Irshad Manji examines the dilemma young progressive Muslims face between standing up for their beliefs and conforming to a more conservative Islam out of loyalty to their families:
Now for the irony. Moderate Muslims are ignoring this frustration while Salafis are eagerly tapping into it. Hard-core Islamists open the doors of inquiry, usher the vulnerable through and then extinguish the very curiosity that attracted their recruits. They achieve this by providing “safe” spaces in which Muslims who feel suffocated by their own can question conventional teachings, especially those of mainstream imams whose smug feudalism oozes the warning: do as you’re told. Tribalism to a T.
Moderate Muslims fail to appreciate at least two realities. One: at a time when youth are constantly engaging their minds to navigate the ocean of information flowing through the Web, it’s humiliating to be told you can’t think for yourself. Two: in our era of mass migration, young Muslims have more questions than ever. I draw strength from the most common remark sent to me through my Web site these days—“Can we, as Muslims, marry non-Muslims?” A hot 21st-century issue, interfaith love is helping to drive a new school of Islamic jurisprudence that reinterprets theology for Muslim minorities in the multicultural West.

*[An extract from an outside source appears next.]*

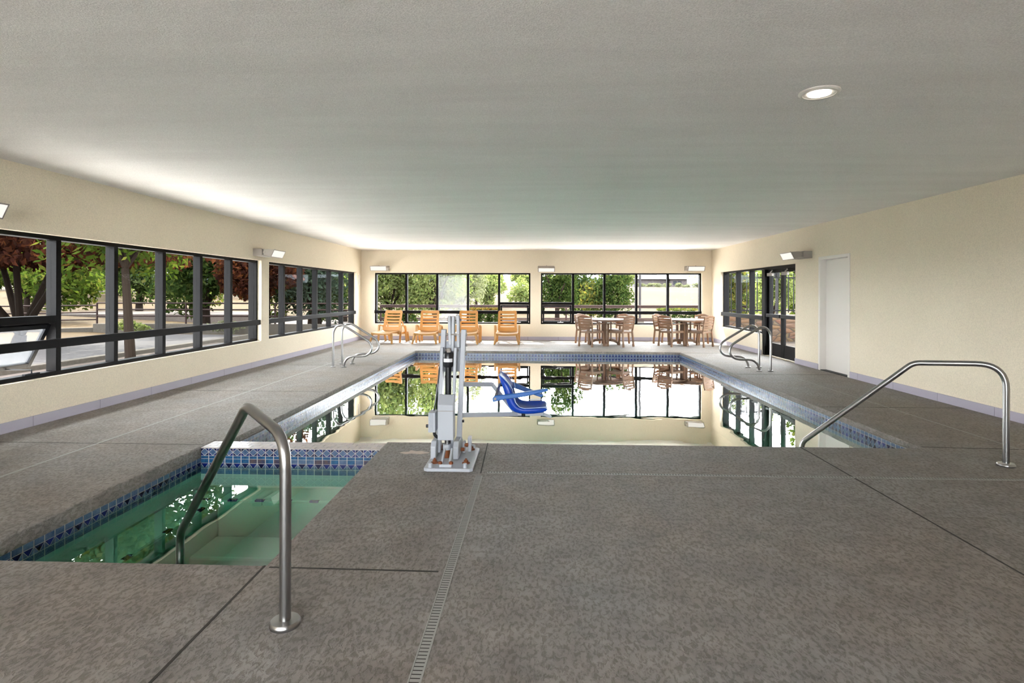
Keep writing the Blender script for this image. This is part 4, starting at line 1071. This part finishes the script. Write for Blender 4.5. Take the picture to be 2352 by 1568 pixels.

Reinterpretation will be painfully messy because it demands excising tribal tradition from the practice of Islam. It’s not just Salafis who confuse culture with faith. Seemingly integrated Muslims do, too. I remain amazed at how often Muslim-American students whisper to me what is, in fact, an open secret: that they can’t voice their support for progressive Islam because they would be accused of “dishonoring” their communities.